Niemiecka komisja węglowa nie wyda rekomendacji dla planów spółki RWE, by rozbudować odkrywkę węgla brunatnego Hambach w Nadrenii-Północnej Westfalii. Podczas trzeciego posiedzenia komisja wysłuchała ekspertów na temat celów krajowego sektora węglowego.
Rozbudowa odkrywki Hambach miała wiązać się z wysiedleniem, a potem rozebraniem kilku wsi nieopodal Kolonii. Przeciwko temu zorganizowano liczne akcje i petycje. RWE argumentuje, że zatrzymanie rozbudowy oznacza zagrożenie dla lokalnych elektrowni węglowych, a potem całego kraju. Przed posiedzeniem przedstawiciel organizacji ekologicznej BUND zagroził, że opuści komisję, jeśli roboty ruszą.
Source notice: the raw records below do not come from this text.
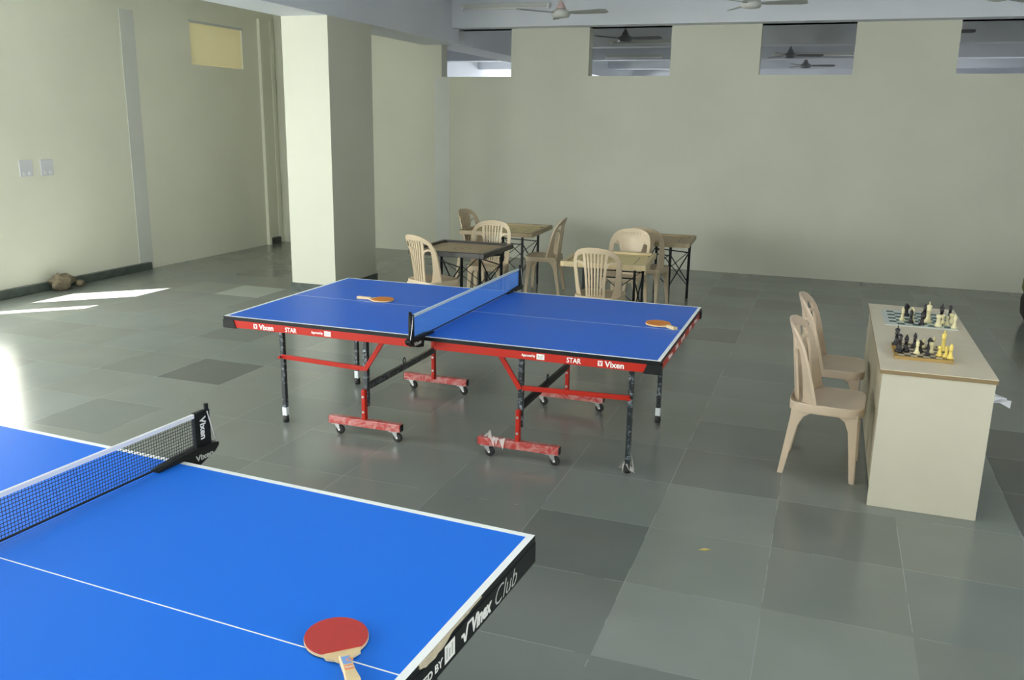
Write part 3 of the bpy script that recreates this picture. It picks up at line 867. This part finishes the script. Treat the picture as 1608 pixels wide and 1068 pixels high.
carrom((-1.57, 4.95), R(3), .90, .98, 'large yellow carrom board at the rear beside the back wall, left one', CPALE, CARROM_Y, .66, (-1.52, 5.0), R(-10), 'black folding stand under the rear yellow carrom board', (.5, .4))
carrom((.17, 3.10), R(4), .80, .86, 'pale plywood carrom board between the slatted and the solid-backed chairs', CWOOD, CARROM_Y, .66, (.20, 3.15), 0, 'black folding stand under the pale plywood carrom board', (.5, .4))
carrom((.30, 4.83), R(3), .82, .82, 'thin pale carrom board at the rear right of the group', CPALE, CARROM_B, .66, (.37, 4.9), R(-25), 'black folding stand with bare legs under the rear right carrom board', (.46, .38))

# ------------------------------------------------------------------ desk
dk = thing('desk', 'cream laminate desk with two chess sets at the right of the room', 'desk', (0, 0, 0))
bm = B(); span(bm, 2.452, 2.995, -.447, 1.397, .736, .757, mi=1); span(bm, 2.4505, 2.9965, -.4485, 1.3985, .757, .760)
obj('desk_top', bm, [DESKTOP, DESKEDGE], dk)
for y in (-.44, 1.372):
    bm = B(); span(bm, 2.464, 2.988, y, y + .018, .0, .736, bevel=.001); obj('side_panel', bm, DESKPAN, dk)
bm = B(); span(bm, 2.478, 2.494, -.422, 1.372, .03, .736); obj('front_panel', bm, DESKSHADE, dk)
bm = B(); span(bm, 2.494, 2.96, -.422, 1.372, .60, .616); obj('shelf', bm, DESKPAN, dk)
# sheet of paper pushed over the shelf edge, creased
bm = B()
g = []
for i in range(7):
    for j in range(5):
        x = 2.78 + .05 * i; y = -.37 + .055 * j
        z = .618 + (.02 * math.sin(j * 1.4) ** 2 + .012 * ((i + j) % 2)) * (1 if x > 2.94 else .2) - (.9 * max(0, x - 3.0)) * (.3 + .1 * j)
        g.append(bm.verts.new((x + .012 * (j % 2), y + .12 * max(0, x - 2.95), max(z, .55 if x > 2.97 else .6175))))
for i in range(6):
    for j in range(4): bm.faces.new((g[i * 5 + j], g[i * 5 + j + 1], g[i * 5 + j + 6], g[i * 5 + j + 5]))
o = obj('paper_sheet', bm, PAPER, smooth=False)
sm = o.modifiers.new('thick', 'SOLIDIFY'); sm.thickness = .0015; sm.offset = 1
tag(o, 'crumpled white paper sticking out at the right side of the desk', 'paper')

# chess boards and pieces
def board(loc, sx, sy, h, m, side, label, nm):
    bm = B(); span(bm, -sx / 2, sx / 2, -sy / 2, sy / 2, 0, h, mi=1, bevel=.001)
    for f in bm.faces:
        if all(v.co.z > h - .0008 for v in f.verts): f.material_index = 0
    o = obj('chessboard', bm, [m, side], loc=loc); tag(o, label, 'chessboard', 'chessboards on the desk'); return o
ZD = .7602
board((2.675, -.025, ZD), .29, .34, .016, CHESS_N, mat('board_edge_wood', (.40, .26, .09), .5), 'brown folding chessboard at the nearer end of the desk', 'n')
board((2.735, .945, ZD), .42, .50, .004, CHESS_F, mat('mat_edge', (.6, .64, .6), .5), 'large green and white chess mat at the farther end of the desk', 'f')
PROF = {
 'pawn': [(.0, 0), (.0155, 0), (.016, .005), (.0135, .008), (.012, .011), (.0075, .018), (.006, .030), (.0095, .033), (.006, .035), (.009, .040), (.0095, .045), (.007, .051), (.002, .054)],
 'rook': [(.0, 0), (.018, 0), (.018, .006), (.015, .010), (.011, .018), (.0095, .040), (.013, .044), (.0135, .058), (.010, .058), (.009, .053), (.001, .053)],
 'bishop': [(.0, 0), (.018, 0), (.018, .006), (.014, .011), (.009, .022), (.007, .045), (.012, .048), (.0075, .051), (.0105, .060), (.0095, .068), (.005, .076), (.0035, .077), (.0038, .081), (.001, .083)],
 'queen': [(.0, 0), (.020, 0), (.020, .007), (.015, .012), (.0095, .026), (.008, .056), (.013, .060), (.008, .064), (.0125, .080), (.010, .084), (.005, .086), (.0045, .090), (.001, .092)],
 'king': [(.0, 0), (.021, 0), (.021, .007), (.016, .013), (.010, .028), (.0085, .060), (.014, .064), (.009, .068), (.0135, .086), (.008, .091), (.003, .093), (.001, .094)],
 'knight': [(.0, 0), (.018, 0), (.018, .006), (.015, .011), (.012, .016), (.010, .020), (.001, .021)],
}
cache = {}
def piece(kind, m, x, y, z, label, h=1., rz=0):
    key = (kind, m.name)
    if key not in cache:
        bm = B(); lathe(bm, PROF[kind][1:], 16)
        if kind == 'king':
            span(bm, -.0022, .0022, -.0025, .0025, .093, .108); span(bm, -.0022, .0022, -.0065, .0065, .099, .1035)
        if kind == 'knight':
            prism(bm, [(-.011, .018), (.010, .018), (.006, .034), (.018, .042), (.018, .048), (.006, .058), (.000, .066), (-.006, .060), (-.012, .046), (-.007, .032)], -.006, .006, Matrix(((1, 0, 0, 0), (0, 0, 1, 0), (0, 1, 0, 0), (0, 0, 0, 1))))
        o = obj('chess_' + kind, bm, m); cache[key] = o
    else:
        o = cache[key].copy(); col.objects.link(o)
    o.location = (x, y, z); o.scale = (h, h, h); o.rotation_euler = (0, 0, rz)
    tag(o, label, 'chess piece', 'pieces on the nearer chessboard' if y < .4 else 'pieces on the farther chess mat')
    return o
ZN, ZF = ZD + .016, ZD + .004
BP, WP, YP = BPIECE, WPIECE, YPIECE
piece('king', BP, 2.552, .075, ZN, 'tall black chess king at the left end of the nearer chessboard', 1.05)
piece('queen', BP, 2.557, -.085, ZN, 'stout black queen in front of the tall black king on the nearer board', 1.1)
piece('bishop', BP, 2.592, -.055, ZN, 'black bishop second from the left on the nearer chessboard', 1.12)
piece('bishop', BP, 2.645, .06, ZN, 'black bishop standing behind a cream pawn near the middle of the nearer board', 1.0)
piece('bishop', WP, 2.646, -.095, ZN, 'cream bishop left of the middle at the front of the nearer board', .95)
piece('knight', BP, 2.664, -.045, ZN, 'black knight right behind the cream bishop on the nearer board', 1.0, .4)
piece('pawn', BP, 2.699, -.115, ZN, 'black pawn at the front middle of the nearer chessboard', .95)
piece('knight', BP, 2.720, .045, ZN, 'black knight right of the middle at the back of the nearer board', 1.0, -.5)
piece('rook', WP, 2.722, -.03, ZN, 'cream rook just before the back black knight on the nearer board', .95)
piece('pawn', WP, 2.693, .07, ZN, 'pinkish cream pawn at the back middle of the nearer board', .95)
piece('bishop', WP, 2.745, .09, ZN, 'cream bishop at the back, left of the yellow king, on the nearer board', .8)
piece('rook', YP, 2.757, -.10, ZN, 'yellow rook at the front right of the nearer chessboard', .95)
piece('king', YP, 2.788, .045, ZN, 'tall yellow king at the back right of the nearer chessboard', 1.05)
piece('pawn', YP, 2.790, -.105, ZN, 'small yellow pawn between the yellow rook and the corner yellow bishop', 1.1)
piece('bishop', YP, 2.806, -.14, ZN, 'yellow bishop at the right front corner of the nearer chessboard', 1.0)
piece('bishop', WP, 2.635, .86, ZF, 'cream bishop leftmost of the pieces on the farther chess mat', 1.05)
piece('knight', BP, 2.668, 1.03, ZF, 'black knight at the back left of the farther chess mat', 1.25, .8)
piece('bishop', WP, 2.690, .845, ZF, 'cream bishop beside the green-lit black bishop on the farther mat', 1.15)
piece('bishop', BP, 2.680, .79, ZF, 'black bishop at the front left of the farther chess mat', 1.1)
piece('bishop', BP, 2.742, .765, ZF, 'black bishop at the front middle of the farther chess mat', 1.1)
piece('queen', BP, 2.775, .985, ZF, 'black queen behind the tall cream king on the farther mat', 1.05)
piece('king', WP, 2.785, .86, ZF, 'tall cream king in the middle of the farther chess mat', 1.25)
piece('rook', WP, 2.836, .765, ZF, 'cream rook at the front right of the farther chess mat', 1.25)
piece('king', BP, 2.868, .925, ZF, 'tall black king at the right of the farther chess mat', 1.1)
piece('pawn', WP, 2.872, .86, ZF, 'pinkish cream pawn left of the cream rook pair on the farther mat', 1.15)
piece('pawn', WP, 2.890, .82, ZF, 'cream pawn just right of the tall black king on the farther mat', 1.15)
piece('queen', BP, 2.930, 1.04, ZF, 'black queen at the back right of the farther chess mat', 1.0)
piece('rook', WP, 2.922, .87, ZF, 'cream rook before the rear black queen on the farther mat', 1.15)
piece('bishop', WP, 2.925, .74, ZF, 'cream bishop at the right front corner of the farther chess mat', 1.1)

# ------------------------------------------------------------------ light
w = bpy.data.worlds.new('sky'); scene.world = w; w.use_nodes = True
bg = w.node_tree.nodes['Background']; bg.inputs['Color'].default_value = (.95, .98, .97, 1)
wt = w.node_tree; wc = wt.nodes.new('ShaderNodeTexCoord')           # hazy sky, brighter towards the sun's side
wd = wt.nodes.new('ShaderNodeVectorMath'); wd.operation = 'DOT_PRODUCT'; wd.inputs[1].default_value = (-.90, -.35, .27)
wt.links.new(wc.outputs['Generated'], wd.inputs[0])
wr = wt.nodes.new('ShaderNodeMapRange'); wr.inputs['From Min'].default_value = 0; wr.inputs['From Max'].default_value = 1
wr.inputs['To Min'].default_value = 7; wr.inputs['To Max'].default_value = 16
wt.links.new(wd.outputs['Value'], wr.inputs['Value']); wt.links.new(wr.outputs['Result'], bg.inputs['Strength'])

def portal(name, loc, rot, sx, sy):
    l = bpy.data.lights.new(name, 'AREA'); l.shape = 'RECTANGLE'; l.size = sx; l.size_y = sy
    l.cycles.is_portal = True
    o = bpy.data.objects.new(name, l); col.objects.link(o); o.location = loc; o.rotation_euler = rot
for k, (a, b, c, d) in enumerate(LW):
    portal('window_portal', (XL - .21, (a + b) / 2, (c + d) / 2), (0, R(-90), 0), d - c, b - a)
for a, b, c, d in FW:
    portal('window_portal', ((a + b) / 2, YF - .21, (c + d) / 2), (R(90), 0, 0), b - a, d - c)
for a, b, c, d in RW_FILL:
    portal('window_portal', (XR + .21, (a + b) / 2, (c + d) / 2), (0, R(90), 0), d - c, b - a)  # sky portal over an added right-hand opening
for a, b in ((13.9, 17.5),):
    portal('window_portal', (XL - .41, (a + b) / 2, 1.5), (0, R(-90), 0), 1.0, b - a)

portal('window_portal', (XR + .21, 14.25, 1.4), (0, R(90), 0), .8, 3.5)
portal('window_portal', (-6.15, YE + .21, 2.685), (R(-90), 0, 0), 4.9, 1.37)
s = bpy.data.lights.new('sun', 'SUN'); s.energy = 45; s.angle = R(.5); s.color = (1, .96, .88)
so = bpy.data.objects.new('sun', s); col.objects.link(so)
so.rotation_euler = Vector((.69, .69, -1)).to_track_quat('-Z', 'Y').to_euler()

# ------------------------------------------------------------------ camera
yaw, pitch, roll = .34156463, .24303159, .0171356
cy, sy, cp, sp = math.cos(yaw), math.sin(yaw), math.cos(pitch), math.sin(pitch)
f = Vector((-sy * cp, cy * cp, -sp)); r = Vector((cy, sy, 0)); u = r.cross(f)
r2 = math.cos(roll) * r + math.sin(roll) * u; u2 = -math.sin(roll) * r + math.cos(roll) * u
cam = bpy.data.cameras.new('camera'); cam.sensor_fit = 'HORIZONTAL'; cam.sensor_width = 36; cam.lens = 1374.3554 * 36 / 1608
cam.clip_start = .05; cam.clip_end = 200
co = bpy.data.objects.new('camera', cam); col.objects.link(co)
co.matrix_world = Matrix(((r2.x, u2.x, -f.x, 2.11600603), (r2.y, u2.y, -f.y, -5.18293609), (r2.z, u2.z, -f.z, 1.95783702), (0, 0, 0, 1)))
scene.camera = co

vs = scene.view_settings
scene.display_settings.display_device = 'sRGB'
vs.view_transform = 'Standard'; vs.look = 'None'; vs.exposure = 0.55; vs.gamma = 1.0; vs.use_curve_mapping = False
cy_ = scene.cycles
cy_.use_denoising = True
cy_.max_bounces = 10; cy_.diffuse_bounces = 6; cy_.glossy_bounces = 4; cy_.transparent_max_bounces = 12
cy_.sample_clamp_indirect = 6.0
cy_.caustics_reflective = False; cy_.caustics_refractive = False
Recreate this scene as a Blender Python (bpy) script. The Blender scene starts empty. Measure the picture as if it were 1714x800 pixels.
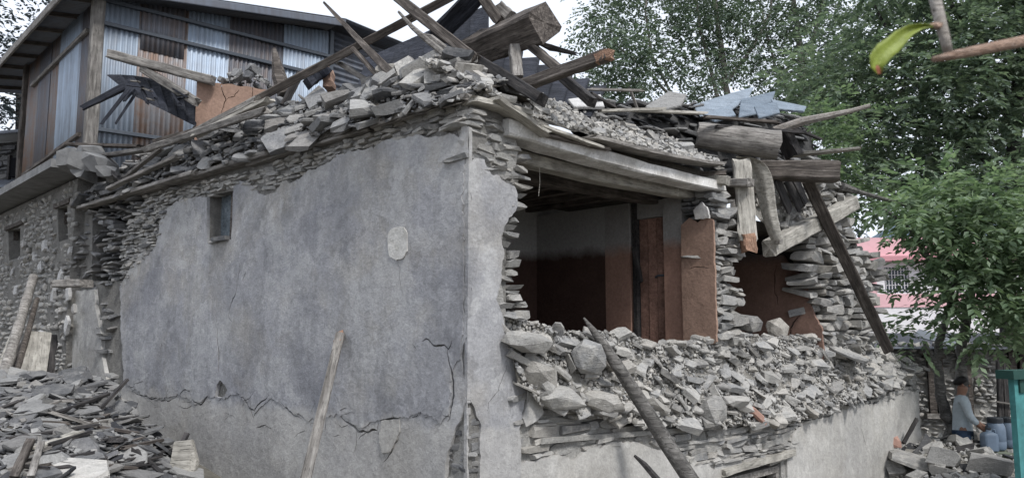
import bpy, bmesh, math, random
import numpy as np
from mathutils import Vector, Matrix, noise, geometry
random.seed(7); rng = np.random.default_rng(7)
R = math.radians
scene = bpy.context.scene
COL = scene.collection

# ------------------------------------------------------------------ camera
EYE, FPX, TH = 2.6, 1300.0, math.atan(150/1300)
cd = bpy.data.cameras.new('camera'); cam = bpy.data.objects.new('camera', cd); COL.objects.link(cam)
cam.location = (0, 0, EYE); cam.rotation_euler = (math.pi/2 + TH, 0, 0)
cd.sensor_width = 36; cd.lens = FPX/1714*36; cd.clip_end = 2000; cd.clip_start = .05
cd.dof.use_dof = True; cd.dof.focus_distance = 8.0; cd.dof.aperture_fstop = 6.5
scene.camera = cam
# ------------------------------------------------------------------ light: overcast day
SUN_EL, SUN_AZ = R(50), R(148)          # azimuth measured from +Y clockwise; behind the camera, right
w = bpy.data.worlds.new('World'); scene.world = w; w.use_nodes = True
nt = w.node_tree; bg = nt.nodes['Background']
sky = nt.nodes.new('ShaderNodeTexSky'); sky.sky_type = 'NISHITA'; sky.sun_disc = False
sky.sun_elevation = SUN_EL; sky.sun_rotation = SUN_AZ; sky.dust_density = 3; sky.air_density = 1
mx = nt.nodes.new('ShaderNodeMix'); mx.data_type = 'RGBA'; mx.inputs[0].default_value = .92   # cloud cover over the blue
mx.inputs[7].default_value = (6.8, 7.25, 8.1, 1)
nt.links.new(sky.outputs[0], mx.inputs[6]); nt.links.new(mx.outputs[2], bg.inputs[0])
bg.inputs[1].default_value = .075
sl = bpy.data.lights.new('sun', 'SUN'); sl.energy = 1.5; sl.angle = R(11); sl.color = (1, .985, .96)
so = bpy.data.objects.new('sun', sl); COL.objects.link(so)
sdir = Vector((math.sin(SUN_AZ)*math.cos(SUN_EL), math.cos(SUN_AZ)*math.cos(SUN_EL), math.sin(SUN_EL)))
so.rotation_euler = sdir.to_track_quat('Z', 'Y').to_euler(); so.location = sdir*30
scene.view_settings.view_transform = 'Standard'; scene.view_settings.look = 'None'
scene.view_settings.gamma = 1; scene.view_settings.exposure = 1.1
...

Sektor węglowy w Niemczech zatrudnia 20 tysięcy ludzi (w 1990 roku 130 tysięcy), a udział odnawialnych źródeł energii w miksie energetycznym sięga 40 procent, zatrudniając 330 tysięcy ludzi.. Jednak rola Niemiec jako lidera transformacji energetycznej stanęła w ostatnim czasie pod znakiem zapytania – władze coraz głośniej mówią, że nie uda się osiągnąć celów na rok 2020, a sam Al Gore skrytykował naszego zachodniego sąsiada mówiąc, że jeśli nie przyspieszy działań, to pozostanie on w tyle.
Rząd federalny powołał komisję węglową, by ustaliła ścieżkę dekarbonizacji dla Niemiec. Potrzebne do tego będzie opracowanie planów gospodarczych dla regionów górniczych. Prezentacja wyników pracy komisji ma zostać przedstawiona na konferencji COP24 w grudniu w Katowicach.